## Given task
Each entry below is to be transcribed exactly.

[Recorded data]
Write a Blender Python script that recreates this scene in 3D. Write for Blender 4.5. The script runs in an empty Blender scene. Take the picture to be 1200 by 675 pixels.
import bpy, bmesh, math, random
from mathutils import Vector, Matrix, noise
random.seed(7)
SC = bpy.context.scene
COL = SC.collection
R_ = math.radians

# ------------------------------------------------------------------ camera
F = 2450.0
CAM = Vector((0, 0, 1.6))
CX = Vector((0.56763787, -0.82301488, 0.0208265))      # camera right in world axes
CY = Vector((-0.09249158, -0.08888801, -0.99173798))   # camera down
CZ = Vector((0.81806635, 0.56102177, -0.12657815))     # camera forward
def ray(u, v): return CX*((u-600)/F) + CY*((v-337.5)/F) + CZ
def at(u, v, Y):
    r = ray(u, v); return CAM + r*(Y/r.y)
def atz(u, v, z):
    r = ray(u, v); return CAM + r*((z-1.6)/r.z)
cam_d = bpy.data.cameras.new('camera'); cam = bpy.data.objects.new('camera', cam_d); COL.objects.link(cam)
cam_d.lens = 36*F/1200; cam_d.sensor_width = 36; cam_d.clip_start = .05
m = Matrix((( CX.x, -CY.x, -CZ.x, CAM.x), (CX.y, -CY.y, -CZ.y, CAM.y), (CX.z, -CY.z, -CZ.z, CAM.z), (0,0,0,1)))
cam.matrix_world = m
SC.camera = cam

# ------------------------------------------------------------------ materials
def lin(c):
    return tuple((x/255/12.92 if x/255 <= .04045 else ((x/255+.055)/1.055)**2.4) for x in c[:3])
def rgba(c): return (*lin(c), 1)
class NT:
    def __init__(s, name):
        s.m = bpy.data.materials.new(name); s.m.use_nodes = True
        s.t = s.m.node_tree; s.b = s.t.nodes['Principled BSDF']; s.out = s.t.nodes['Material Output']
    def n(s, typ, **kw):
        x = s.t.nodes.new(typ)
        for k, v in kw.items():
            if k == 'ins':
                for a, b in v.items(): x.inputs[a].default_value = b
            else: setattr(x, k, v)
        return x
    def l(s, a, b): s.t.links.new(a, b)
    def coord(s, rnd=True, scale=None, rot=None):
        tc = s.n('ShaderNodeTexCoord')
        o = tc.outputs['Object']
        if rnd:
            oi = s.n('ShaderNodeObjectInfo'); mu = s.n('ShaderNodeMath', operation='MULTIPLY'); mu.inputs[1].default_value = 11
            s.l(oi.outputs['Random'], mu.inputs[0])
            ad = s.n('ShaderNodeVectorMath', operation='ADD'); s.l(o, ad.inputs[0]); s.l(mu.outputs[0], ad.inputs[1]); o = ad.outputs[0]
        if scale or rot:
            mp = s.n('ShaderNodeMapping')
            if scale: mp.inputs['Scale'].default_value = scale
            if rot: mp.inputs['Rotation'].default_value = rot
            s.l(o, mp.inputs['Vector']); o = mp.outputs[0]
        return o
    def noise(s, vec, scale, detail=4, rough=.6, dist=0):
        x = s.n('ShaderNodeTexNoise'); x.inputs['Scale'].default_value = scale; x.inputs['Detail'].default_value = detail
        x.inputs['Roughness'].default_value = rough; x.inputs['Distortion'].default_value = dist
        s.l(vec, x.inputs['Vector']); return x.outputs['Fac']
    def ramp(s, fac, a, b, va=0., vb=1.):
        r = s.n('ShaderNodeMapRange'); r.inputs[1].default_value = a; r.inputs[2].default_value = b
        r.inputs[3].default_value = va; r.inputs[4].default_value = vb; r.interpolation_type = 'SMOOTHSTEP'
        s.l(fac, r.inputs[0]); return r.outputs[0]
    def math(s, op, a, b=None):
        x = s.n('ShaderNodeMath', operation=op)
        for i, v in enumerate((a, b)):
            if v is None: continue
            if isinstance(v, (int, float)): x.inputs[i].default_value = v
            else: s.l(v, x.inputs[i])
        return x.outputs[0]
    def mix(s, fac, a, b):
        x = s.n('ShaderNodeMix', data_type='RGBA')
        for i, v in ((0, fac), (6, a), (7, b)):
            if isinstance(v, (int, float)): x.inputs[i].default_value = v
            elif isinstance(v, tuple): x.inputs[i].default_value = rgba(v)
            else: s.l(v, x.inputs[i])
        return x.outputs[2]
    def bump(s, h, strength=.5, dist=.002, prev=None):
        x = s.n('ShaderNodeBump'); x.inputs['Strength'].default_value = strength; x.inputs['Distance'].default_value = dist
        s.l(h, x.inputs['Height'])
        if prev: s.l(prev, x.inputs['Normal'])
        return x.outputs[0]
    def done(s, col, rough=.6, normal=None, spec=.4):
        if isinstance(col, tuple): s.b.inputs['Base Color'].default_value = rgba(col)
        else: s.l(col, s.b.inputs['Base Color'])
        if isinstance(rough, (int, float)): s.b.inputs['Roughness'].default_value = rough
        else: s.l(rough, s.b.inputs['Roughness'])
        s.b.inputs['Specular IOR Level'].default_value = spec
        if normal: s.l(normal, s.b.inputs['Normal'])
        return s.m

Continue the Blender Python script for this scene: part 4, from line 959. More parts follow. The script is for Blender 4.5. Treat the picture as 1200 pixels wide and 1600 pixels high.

## Written response
Write a Blender Python script that recreates this scene in 3D. Write for Blender 4.5. The script runs in an empty Blender scene. Take the picture to be 1200 by 675 pixels.
import bpy, bmesh, math, random
from mathutils import Vector, Matrix, noise
random.seed(7)
SC = bpy.context.scene
COL = SC.collection
R_ = math.radians

# ------------------------------------------------------------------ camera
F = 2450.0
CAM = Vector((0, 0, 1.6))
CX = Vector((0.56763787, -0.82301488, 0.0208265))      # camera right in world axes
CY = Vector((-0.09249158, -0.08888801, -0.99173798))   # camera down
CZ = Vector((0.81806635, 0.56102177, -0.12657815))     # camera forward
def ray(u, v): return CX*((u-600)/F) + CY*((v-337.5)/F) + CZ
def at(u, v, Y):
    r = ray(u, v); return CAM + r*(Y/r.y)
def atz(u, v, z):
    r = ray(u, v); return CAM + r*((z-1.6)/r.z)
cam_d = bpy.data.cameras.new('camera'); cam = bpy.data.objects.new('camera', cam_d); COL.objects.link(cam)
cam_d.lens = 36*F/1200; cam_d.sensor_width = 36; cam_d.clip_start = .05
m = Matrix((( CX.x, -CY.x, -CZ.x, CAM.x), (CX.y, -CY.y, -CZ.y, CAM.y), (CX.z, -CY.z, -CZ.z, CAM.z), (0,0,0,1)))
cam.matrix_world = m
SC.camera = cam

# ------------------------------------------------------------------ materials
def lin(c):
    return tuple((x/255/12.92 if x/255 <= .04045 else ((x/255+.055)/1.055)**2.4) for x in c[:3])
def rgba(c): return (*lin(c), 1)
class NT:
    def __init__(s, name):
        s.m = bpy.data.materials.new(name); s.m.use_nodes = True
        s.t = s.m.node_tree; s.b = s.t.nodes['Principled BSDF']; s.out = s.t.nodes['Material Output']
    def n(s, typ, **kw):
        x = s.t.nodes.new(typ)
        for k, v in kw.items():
            if k == 'ins':
                for a, b in v.items(): x.inputs[a].default_value = b
            else: setattr(x, k, v)
        return x
    def l(s, a, b): s.t.links.new(a, b)
    def coord(s, rnd=True, scale=None, rot=None):
        tc = s.n('ShaderNodeTexCoord')
        o = tc.outputs['Object']
        if rnd:
            oi = s.n('ShaderNodeObjectInfo'); mu = s.n('ShaderNodeMath', operation='MULTIPLY'); mu.inputs[1].default_value = 11
            s.l(oi.outputs['Random'], mu.inputs[0])
            ad = s.n('ShaderNodeVectorMath', operation='ADD'); s.l(o, ad.inputs[0]); s.l(mu.outputs[0], ad.inputs[1]); o = ad.outputs[0]
        if scale or rot:
            mp = s.n('ShaderNodeMapping')
            if scale: mp.inputs['Scale'].default_value = scale
            if rot: mp.inputs['Rotation'].default_value = rot
            s.l(o, mp.inputs['Vector']); o = mp.outputs[0]
        return o
    def noise(s, vec, scale, detail=4, rough=.6, dist=0):
        x = s.n('ShaderNodeTexNoise'); x.inputs['Scale'].default_value = scale; x.inputs['Detail'].default_value = detail
        x.inputs['Roughness'].default_value = rough; x.inputs['Distortion'].default_value = dist
        s.l(vec, x.inputs['Vector']); return x.outputs['Fac']
    def ramp(s, fac, a, b, va=0., vb=1.):
        r = s.n('ShaderNodeMapRange'); r.inputs[1].default_value = a; r.inputs[2].default_value = b
        r.inputs[3].default_value = va; r.inputs[4].default_value = vb; r.interpolation_type = 'SMOOTHSTEP'
        s.l(fac, r.inputs[0]); return r.outputs[0]
    def math(s, op, a, b=None):
        x = s.n('ShaderNodeMath', operation=op)
        for i, v in enumerate((a, b)):
            if v is None: continue
            if isinstance(v, (int, float)): x.inputs[i].default_value = v
            else: s.l(v, x.inputs[i])
        return x.outputs[0]
    def mix(s, fac, a, b):
        x = s.n('ShaderNodeMix', data_type='RGBA')
        for i, v in ((0, fac), (6, a), (7, b)):
            if isinstance(v, (int, float)): x.inputs[i].default_value = v
            elif isinstance(v, tuple): x.inputs[i].default_value = rgba(v)
            else: s.l(v, x.inputs[i])
        return x.outputs[2]
    def bump(s, h, strength=.5, dist=.002, prev=None):
        x = s.n('ShaderNodeBump'); x.inputs['Strength'].default_value = strength; x.inputs['Distance'].default_value = dist
        s.l(h, x.inputs['Height'])
        if prev: s.l(prev, x.inputs['Normal'])
        return x.outputs[0]
    def done(s, col, rough=.6, normal=None, spec=.4):
        if isinstance(col, tuple): s.b.inputs['Base Color'].default_value = rgba(col)
        else: s.l(col, s.b.inputs['Base Color'])
        if isinstance(rough, (int, float)): s.b.inputs['Roughness'].default_value = rough
        else: s.l(rough, s.b.inputs['Roughness'])
        s.b.inputs['Specular IOR Level'].default_value = spec
        if normal: s.l(normal, s.b.inputs['Normal'])
        return s.m

Continue the Blender Python script for this scene: part 4, from line 959. More parts follow. The script is for Blender 4.5. Treat the picture as 1200 pixels wide and 1600 pixels high.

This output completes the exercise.